Le Sénat a été le plus dur à convaincre : les trois chefs de la majorité sénatoriale - le président du Sénat Gérard Larcher, le président du groupe Les Républicains Bruno Retailleau et celui du groupe centriste Hervé Marseille - étaient en effet opposés à la réforme. 

« J'ai toujours un doute sur les effets de la qualification de liberté garantie », a regretté l'influent président LR de la Commission des Lois François-Noël Buffet, qui s'est lui abstenu. « Une garantie, c'est une obligation. Notre crainte, c'est qu'une jurisprudence créative puisse créer un droit opposable », a redouté le chef de file LR Bruno Retailleau.

Mais l'amendement de suppression du mot « garantie »  a finalement été rejeté à plus de 100 voix d'écart, tout comme une autre proposition visant à inscrire dans la Constitution la clause de conscience des professionnels de santé autorisés à refuser de pratiquer une IVG.

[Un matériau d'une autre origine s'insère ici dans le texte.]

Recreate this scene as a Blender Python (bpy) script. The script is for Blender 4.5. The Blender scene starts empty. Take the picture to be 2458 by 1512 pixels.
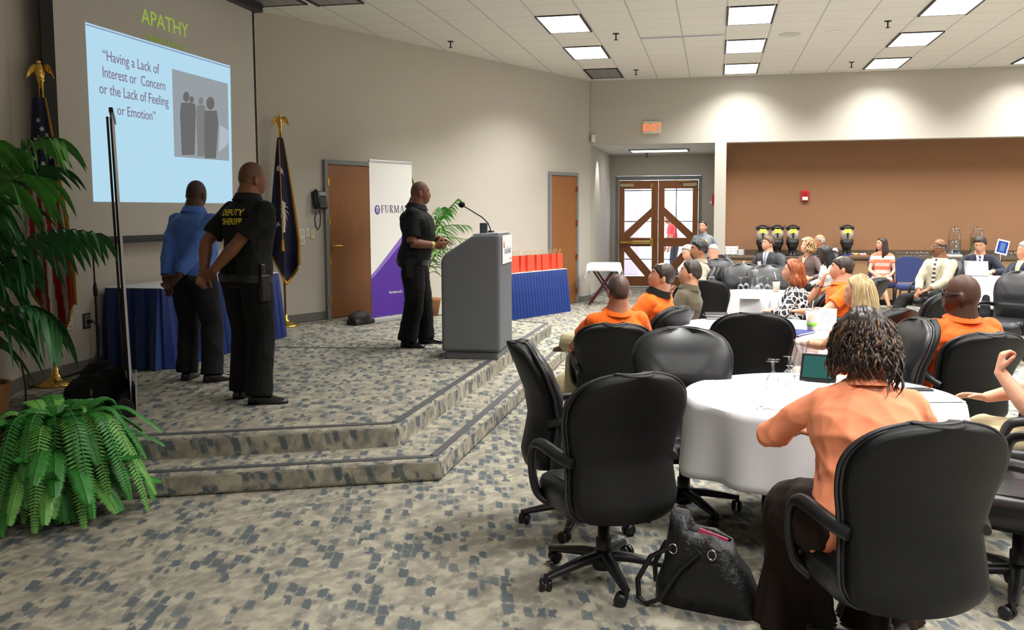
import bpy, bmesh, math, random
import numpy as np
from mathutils import Vector, Matrix, noise
from mathutils.bvhtree import BVHTree
R = math.radians
scn = bpy.context.scene
col = scn.collection
random.seed(7)

# ------------------------------------------------------------------ camera
F_PX, CX, CY, CAM_Z = 2250.0, 1229.0, 719.0, 1.69
PITCH, YAW, ROLL = .0910, .2130, -.005
_f = Vector((-math.sin(YAW)*math.cos(PITCH), math.cos(YAW)*math.cos(PITCH), -math.sin(PITCH)))
_r0 = Vector((math.cos(YAW), math.sin(YAW), 0)); _u0 = _r0.cross(_f)
_r = _r0*math.cos(ROLL) + _u0*math.sin(ROLL); _u = _u0*math.cos(ROLL) - _r0*math.sin(ROLL)
cd = bpy.data.cameras.new('camera'); cam = bpy.data.objects.new('camera', cd); col.objects.link(cam)
cam.matrix_world = Matrix(((_r.x, _u.x, -_f.x, 0), (_r.y, _u.y, -_f.y, 0), (_r.z, _u.z, -_f.z, CAM_Z), (0, 0, 0, 1)))
cd.sensor_fit = 'HORIZONTAL'; cd.sensor_width = 36; cd.lens = F_PX/2458*36
cd.shift_y = (CY - 756)/2458; cd.clip_start = .05; cd.clip_end = 300
scn.camera = cam

def at(x, y, z=0.0):
    """world point on the horizontal plane z seen at photo pixel x, y"""
    d = _r*(x-CX) + _u*(CY-y) + _f*F_PX
    t = (z-CAM_Z)/d.z
    return Vector((d.x*t, d.y*t, z))
def atY(x, y, Y):
    d = _r*(x-CX) + _u*(CY-y) + _f*F_PX
    t = Y/d.y
    return Vector((d.x*t, Y, CAM_Z+d.z*t))
def atX(x, y, X):
    d = _r*(x-CX) + _u*(CY-y) + _f*F_PX
    t = X/d.x
    return Vector((X, d.y*t, CAM_Z+d.z*t))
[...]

De l'aveu général au Sénat, la mobilisation constante des associations et des parlementaires engagés pour la réforme, comme la pression exercée parfois par l'entourage familial, ont fait basculer certains élus dans le camp du « pour ». Plus de 70 sénateurs LR ont ainsi soutenu le texte, alors qu'ils n'étaient que 16 lors d'un précédent vote sur le sujet en février 2023. 

Plusieurs rassemblements pro- et anti-constitutionnalisation ont d'ailleurs eu lieu mercredi aux alentours du Sénat, regroupant une centaine de personnes.

L'inscription de l'IVG dans une Constitution est unique ou presque dans le monde, même si la Slovénie y fait indirectement référence dans son texte suprême, comme l'ex-Yougoslavie au XXe siècle.